The Stray Who Came to Stay
by Susan Young

A fluffy ball of fur, she sleeps.
Which end is head or tail?
Sometimes I only see one paw
When winter's winds prevail.
All curled up ‘round herself,
Tail billowed ‘round her feet;
Fuzzy head all upside down
To make her pose complete.
Safe and warm from winter's storm;
Please don't disturb her there.
She's found herself a cozy bed,
Peach Kitty in my rocking chair.

Many people have asked how my studio got its name. I wanted something that would make me smile and would do the same for others. I threw away a lot of business stationery ordered too soon, while I searched for a name. Then in the middle of the night I woke up and knew I had found the perfect title for my studio. Several years ago a stray tabby cat was abandoned by neighbors. She found her way into my life. Petite and peach in color, she was initially dubbed "Bag Lady". My mother Gaynell named the cat "Peaches."

Ten years later, the little peach kitty is still here. She wanders through the yard and enjoys her PURRSONAL domain on the back deck in a well-sheltered chair and good food. When I was working out of my first studio, the garden shed, she'd wander in and out. Sometimes she would climb up on the garden bench at the front window and peer in at me as I sat at my painting table. Other times she'd catnap on the sun-warmed bricks outside the door or stand a silent watch in the tulip bed; my fearless, funny, five-pound friend.

Winter is here. Weeks ago I went out to the back deck on an autumn afternoon and placed a cardboard box into the old rocking chair. I lined it with towels and blankets and covered it with a vinyl tablecloth to ensure protection from blowing rains and snows.

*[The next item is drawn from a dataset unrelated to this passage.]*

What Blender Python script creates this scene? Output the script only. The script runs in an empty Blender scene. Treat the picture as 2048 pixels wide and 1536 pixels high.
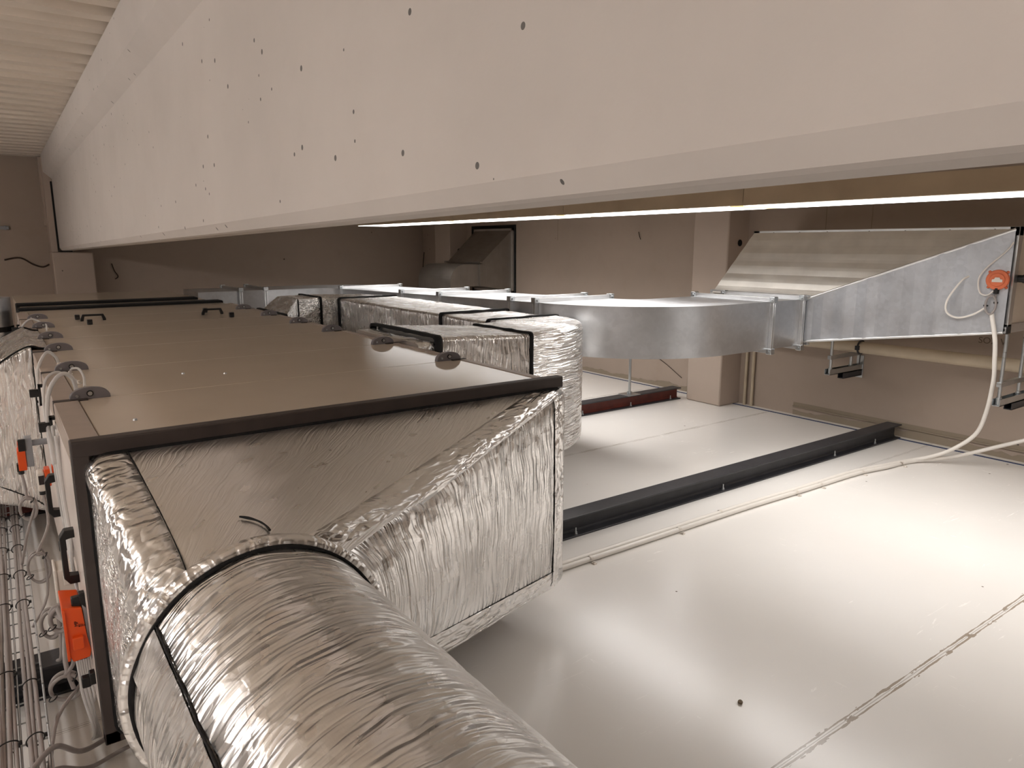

It was time to get the "stray" kitty accustomed again to her cold weather shelter. It's been a while since she has hopped up into the old rocking chair to sleep through the freezing nights. As I prepared her bedding, I wondered whether she would remember our winter routine.

When we have particularly bitter weather, I often get out of bed at 2 AM and look out the back door to be sure kitty is in bed. She's nearly always there. When the temperatures are really brutal, I warm up a tidbit of lean meat or offer morsels of her favorite kitty chow. I place them in her shelter, so she can have her snack without facing the cold. Then she wraps her tail across her pink nose and snuggles back into her towels. This has become a ceremony of mutual trust.

Once again, as preparations were made to protect kitty from wintery blasts, I went through the ritual she and I have established. "It doesn't smell the same", she possibly observes after scrutinizing the scents of new vinyl and freshly washed bedding. So as night falls I warm the towels and otherwise entice her curiosity in case she has forgotten our plan.

Duplicating the words and tones of voice I have used in past seasons, I say firmly: "Get in your bed. Good! Good!" She stands on her hind legs, cautiously peering at the burrow. Usually after a good sniff and a tentative pat with a front paw, she takes a leap into her winter house.

But if it doesn't work the first time, I just place a few tasty morsels in a corner of the chair. Kitty discovers her bedtime treat, gives herself a bath and sacks out. On a cold blustery night, that's good enough for me.